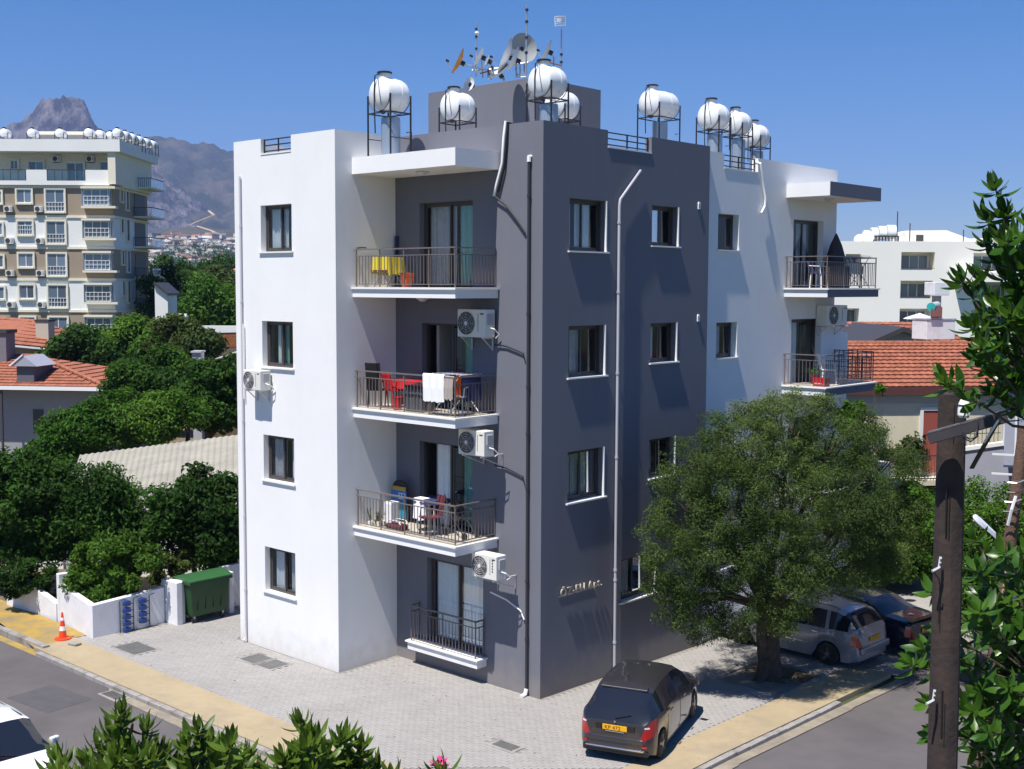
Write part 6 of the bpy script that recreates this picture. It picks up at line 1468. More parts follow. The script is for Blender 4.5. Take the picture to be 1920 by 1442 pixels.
# ------------------------------------------------------------------ roof of the block: water tanks
def water_tank(x, y, z, label, r=.40, L=.62, boiler=True, legz=12.2, rot=0):
    t = thing('water_tank', label, 'water tank', (x, y+L/2, legz), rot, 'white water tanks on the roof of the main block')
    w = dict(parent=t, world=False); y0 = -L/2; zc = z-legz
    prof = [(-.13, 0), (-.12, r*.35), (-.08, r*.70), (-.02, r*.93), (.06, r), (L-.06, r), (L+.02, r*.93), (L+.08, r*.70), (L+.12, r*.35), (L+.13, 0)]
    b = MB().lathe(prof, (0, y0, zc), (0, 1, 0), 28); b.build('tank', m_tank, t, smooth=True, world=False)
    MB().lathe([(0, r+.006), (.02, r+.012), (.04, r+.006)], (0, y0+L*.62, zc), (0, 1, 0), 28).build('seam', m_tank, t, smooth=True, world=False)
    MB().lathe([(0, .15), (.20, .15)], (0, y0+.16, zc+r-.10), (0, 0, 1), 18).build('neck', m_tank, t, smooth=True, world=False)
    MB().lathe([(0, .16), (.0, .185), (.035, .185), (.05, .15), (.055, 0)], (0, y0+.16, zc+r+.10), (0, 0, 1), 18).build('lid', m_blackp, t, smooth=True, world=False)
    q = r*1.02; ya, yb = y0-.02, y0+L+.02; fr_ = MB()
    for sx in (-1, 1):
        for yy in (ya, yb): MB().bar((sx*q, yy, 0), (sx*q, yy, zc-.02), .032).build('leg', m_black, t, world=False)
    zr = zc-r-.05
    for yy in (ya, yb): fr_.bar((-q, yy, zr), (q, yy, zr), .03)
    for sx in (-1, 1): fr_.bar((sx*q, ya, zr), (sx*q, yb, zr), .03); MB().bar((sx*q, ya, zr*.5), (sx*q, yb, zr*.5), .018).build('stand_rail', m_black, t, world=False)
    for yy in (ya, yb): MB().tube([(math.sin(a)*(q), yy, zc-math.cos(a)*(r+.02)*1.0) for a in [(-1.45+2.9*i/12) for i in range(13)]], .011, 5).build('cradle_strap', m_black, t, world=False)
    fr_.build('cradle', m_black, t, world=False)
    MB().tube([(-.02, y0+.05, zc+r+.10), (-.03, y0-.12, zc+r+.02), (-.03, y0-.15, zc), (-.03, y0-.14, zr+.05), (-.03, y0-.12, max(0, zr-.5))], .016, 6).build('feed_pipe', m_blackp, t, world=False)
    MB().tube([(.03, y0+.0, zc+r+.06), (.06, y0-.1, zc+r*.8), (.16, y0-.14, zc-.05), (.2, y0-.13, zc-.3)], .008, 5).build('cable', m_black, t, world=False)
    MB().lathe([(0, .10), (.06, .05), (.08, 0)], (0, y0+.1, zc-r-.0), (0, 0, -1), 10).build('outlet', m_blackp, t, world=False)
    if boiler:
        hb2 = zr-.12
        MB().lathe([(0, .22), (.01, .235), (hb2-.02, .235), (hb2, .22), (hb2, 0)], (.05, y0+L*.5, .02), (0, 0, 1), 20).build('boiler', m_boiler, t, smooth=True, world=False)
        MB().tube([(.35, y0+L+.1, 0), (.35, y0+L+.1, hb2-.3), (.18, y0+L+.1, hb2-.3)], .015, 5).build('pipe', m_black, t, world=False)
    return t
water_tank(-4.17, -1.25, 13.86, 'white water tank with grey boiler below, above the corner of the white block')
water_tank(-6.36, 3.3, 14.29, 'white water tank in front of the left part of the stair tower', boiler=False)
water_tank(-1.98, 2.12, 14.35, 'front white water tank of the pair above the dark front corner')
water_tank(-3.55, 4.55, 14.2, 'rear white water tank of the pair, half hidden before the stair tower', r=.38, boiler=False)
water_tank(-4.03, 9.56, 14.86, 'long white water tank standing above the dark parapet gap', L=1.05)
water_tank(-2.67, 10.76, 14.46, 'first water tank of the three over the white end of the block')
water_tank(-4.6, 15.2, 14.86, 'middle water tank of the three over the white end, partly hidden')
water_tank(-4.9, 16.9, 14.62, 'last and smallest looking water tank over the white end of the block')
# ---- aerials and dishes on the stair tower
m_dish = mat('pale_grey_dish', (.62, .64, .66), .45); m_dishd = mat('grey_mesh_dish', (.28, .30, .30), .6); m_ora = mat('orange_rusty_dish', (.65, .28, .04), .6, var=.3, vscale=8); m_galv = mat('galvanised_pipe', (.42, .42, .45), .4, metal=.6); m_rusty = mat('rusty_iron', (.22, .07, .03), .8)
TD = 35.6
def dish(label, px, py, dia, n, m, d=TD, feed=True, foot=None, name='satellite_dish', aspect=1.1):
    c = fr(px, py, d); n = n.normalized(); t = thing(name, label, 'satellite dish', tuple(c), 0, 'satellite dishes on the stair tower')
    r = dia/2; b = MB().lathe([(0, 0), (.012*dia*3, r*.45), (.10*dia, r*.8), (.16*dia, r), (.165*dia, r*1.02), (.15*dia, r*.98), (.09*dia, r*.78), (.02, r*.4), (.012, 0)], c-n*.05, n, 26)
    b.build('dish', m, t, smooth=True)
    if feed:
        u, v = basis(n); low = c+(UP*-1+n*n.z).normalized()*r*.95
        tip = c+n*dia*.55-UP*dia*.18
        MB().bar(low, tip, .02).build('feed_arm', m_galv, t); MB().cyl(tip, tip-n*.1, .035, .028, 8).build('receiver', m_blackp, t)
    back = c-n*.14; f_ = foot or Vector((c.x, c.y, 15.3)); MB().cyl(back-n*.02, c-n*.03, .07, n=8).build('mount', m_black, t)
    MB().tube([Vector((f_.x, f_.y, 15.3)), Vector((f_.x, f_.y, back.z-.05)), back], .022, 6).build('post', m_galv, t)
    return t
L_ = -RH; T_ = -FH
dish('orange rimmed satellite dish at the far left of the aerials', 862, 116, .80, L_*.88+UP*.42+T_*.10, m_ora, foot=fr(905, 130, TD+.5))
dish('narrow white dish right of the orange one', 901, 106, .62, L_*.88+UP*.42+T_*.02, m_dish, foot=fr(915, 130, TD+.4))
dish('smallest white dish in the middle of the aerials', 913, 113, .36, L_*.86+UP*.45+T_*.04, m_dish, foot=fr(922, 130, TD+.4), feed=False)
dish('long white dish edge below the grey mesh dish', 953, 107, 1.05, L_*.90+UP*.36+T_*.0, m_dish, foot=fr(968, 130, TD+.3))
dish('white dish just in front of the grey mesh dish', 966, 112, .72, L_*.88+UP*.40+T_*-.02, m_dish, d=TD-.6, foot=fr(975, 130, TD-.2), feed=False)
dish('large round grey dish, the biggest on the stair tower', 980, 91, .86, T_*.82+RH*.45+UP*.1, m_dishd, d=TD+.9, foot=fr(983, 130, TD+1.2), feed=False)
dish('white dish behind the lid of the front corner tank', 1027, 96, .66, L_*.87+UP*.45, m_dish, d=TD+.6, foot=fr(1038, 130, TD+1.0))
dish('shallow white dish tipped upwards at the middle of the tower roof edge', 936, 137, .72, UP*.75+L_*.55+T_*.3, m_dish, foot=fr(945, 150, TD+.3))
dish('little white dish at the left end of the tower roof', 880, 158, .40, L_*.6+T_*.7+UP*.2, m_dish, foot=fr(884, 165, TD+.2), feed=False)
def mast(label, px0, py0, px1, py1, d, r=.022, nodes=(), extra=None):
    t = thing('antenna_mast', label, 'antenna', tuple(fr(px0, py0, d)), 0, 'aerial masts on the stair tower')
    a, b_ = fr(px0, py0, d), fr(px1, py1, d); a = Vector((a.x, a.y, 15.3)) if py0 > 125 else a
    MB().tube([a, a.lerp(b_, .5), b_], [r*1.2, r, r*.6], 6).build('pole', m_galv, t)
    for k in nodes: p = a.lerp(b_, k); MB().cyl(p-UP*.03, p+UP*.03, r*1.8, n=8).build('joint', m_black, t)
    return t, a, b_
t, a, c = mast('thin mast with a small ball, left of the big grey dish', 893, 150, 893, 40, TD+.2, .02, (.5, .72, .86)); p = a.lerp(c, .78); MB().lathe([(-.07, 0), (-.05, .05), (0, .07), (.05, .05), (.07, 0)], p+RH*.02, n=10).build('ball', m_dish, t, smooth=True)
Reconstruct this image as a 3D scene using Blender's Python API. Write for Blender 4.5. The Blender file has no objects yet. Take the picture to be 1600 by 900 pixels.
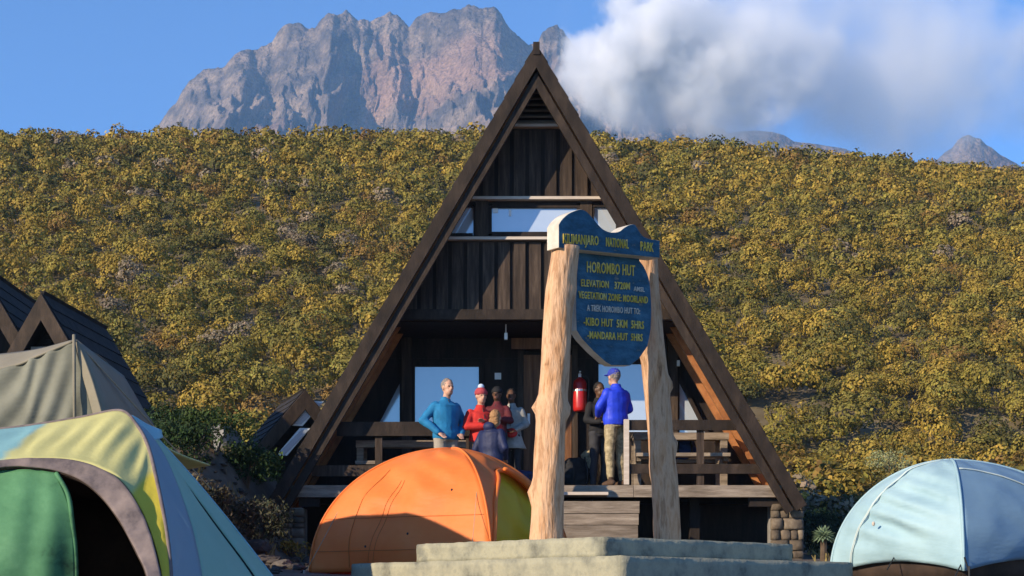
import bpy, bmesh, math, random
import numpy as np
from mathutils import Vector, Matrix
from mathutils import noise as mnoise

random.seed(7)
rng = np.random.default_rng(11)
SC = bpy.context.scene
COL = SC.collection
R = math.radians

# ------------------------------------------------------------------ camera
F, CX, HY = 2400.0, 800.0, 940.0          # focal length (px of a 1600 wide frame), axis, eye level
cam = bpy.data.objects.new('camera', bpy.data.cameras.new('camera'))
COL.objects.link(cam)
cam.location = (0, 0, 0)
cam.rotation_euler = (R(90), 0, 0)
cam.data.sensor_width = 36
cam.data.lens = 36 * F / 1600
cam.data.shift_y = (HY - 450) / 1600
cam.data.clip_start = 0.1
cam.data.clip_end = 12000
SC.camera = cam

# ------------------------------------------------------------------ light
SUN_AZ, SUN_EL = 38.0, 20.5               # sun left of and behind the camera; azimuth off the hut's front
wd = bpy.data.worlds.new('World')
SC.world = wd
wd.use_nodes = True
nt = wd.node_tree
bg = nt.nodes['Background']
sky = nt.nodes.new('ShaderNodeTexSky')
sky.sky_type = 'NISHITA'
sky.sun_disc = False
sky.sun_elevation = R(SUN_EL)
sky.altitude = 3700
sky.air_density = 1.3
sky.dust_density = 0.0
sky.ozone_density = 8.0
sv = Vector((-math.cos(R(SUN_AZ)) * math.cos(R(SUN_EL)), -math.sin(R(SUN_AZ)) * math.cos(R(SUN_EL)), math.sin(R(SUN_EL))))
sky.sun_rotation = math.atan2(sv.x, sv.y)
nt.links.new(sky.outputs[0], bg.inputs[0])
bg.inputs[1].default_value = 0.15
sun = bpy.data.objects.new('sun', bpy.data.lights.new('sun', 'SUN'))
COL.objects.link(sun)
sun.data.energy = 4.3
sun.data.angle = R(0.5)
sun.data.color = (1.0, 0.83, 0.60)
sun.rotation_euler = sv.to_track_quat('Z', 'Y').to_euler()
SC.view_settings.view_transform = 'Standard'
SC.view_settings.look = 'None'
SC.view_settings.exposure = 0.65
SC.view_settings.gamma = 1
SC.cycles.use_denoising = True
SC.cycles.max_bounces = 14
SC.cycles.diffuse_bounces = 4
SC.cycles.glossy_bounces = 3
SC.cycles.transmission_bounces = 6
SC.cycles.volume_bounces = 12
SC.cycles.volume_max_steps = 128
SC.cycles.transparent_max_bounces = 8

# ------------------------------------------------------------------ helpers
def P(px, py, Y):
    return Vector(((px - CX) / F * Y, Y, (HY - py) / F * Y))

WM = {}
def wm(o):
    return WM.get(o.name, Matrix.Identity(4)) if o is not None else Matrix.Identity(4)

def tag(o, label=None, cat=None, group=None, kind=None):
    if label: o['label'] = label
    if cat: o['category'] = cat
    if group: o['group'] = group
    if kind: o['kind'] = kind
    return o

def thing(name, loc, label, cat, group=None, rz=0.0):
    o = bpy.data.objects.new(name, None)
    COL.objects.link(o)
    o.empty_display_size = 0.2
    o.location = loc
    o.rotation_euler = (0, 0, rz)
    WM[o.name] = Matrix.Translation(Vector(loc)) @ Matrix.Rotation(rz, 4, 'Z')
    return tag(o, label, cat, group)

def link_mesh(name, me, parent=None):
    o = bpy.data.objects.new(name, me)
    COL.objects.link(o)
    if parent is not None:
        o.parent = parent
        WM[o.name] = wm(parent)
    return o

def mk(name, verts, faces, m, parent=None, smooth=False, world=True):
    """mesh from world coordinates, stored in its thing's own space"""
    if parent is not None and world:
        inv = wm(parent).inverted()
        verts = [inv @ Vector(v) for v in verts]
    me = bpy.data.meshes.new(name)
    me.from_pydata([tuple(v) for v in verts], [], faces)
    me.validate()
    bm = bmesh.new(); bm.from_mesh(me)
    bmesh.ops.recalc_face_normals(bm, faces=bm.faces)
    bm.to_mesh(me); bm.free()
    if m is not None: me.materials.append(m)
    if smooth:
        me.polygons.foreach_set('use_smooth', [True] * len(me.polygons))
    return link_mesh(name, me, parent)

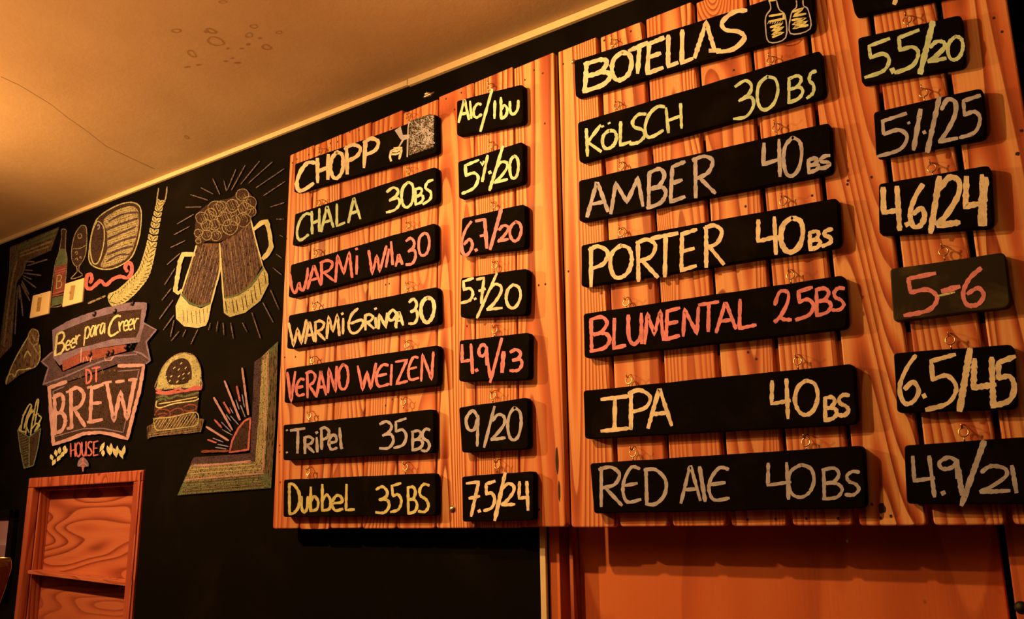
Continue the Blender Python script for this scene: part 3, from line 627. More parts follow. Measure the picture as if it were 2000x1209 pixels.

**WHAT YOU HAVE TO DO**
Pick out each line that holds the string "objects".

**THE RESULT**
Reconstruct this image as a 3D scene using Blender's Python API. Write for Blender 4.5. The Blender file has no objects yet. Take the picture to be 1600 by 900 pixels.
cam = bpy.data.objects.new('camera', bpy.data.cameras.new('camera'))
COL.objects.link(cam)
sun = bpy.data.objects.new('sun', bpy.data.lights.new('sun', 'SUN'))
COL.objects.link(sun)
    o = bpy.data.objects.new(name, None)
    COL.objects.link(o)
    o = bpy.data.objects.new(name, me)
    COL.objects.link(o)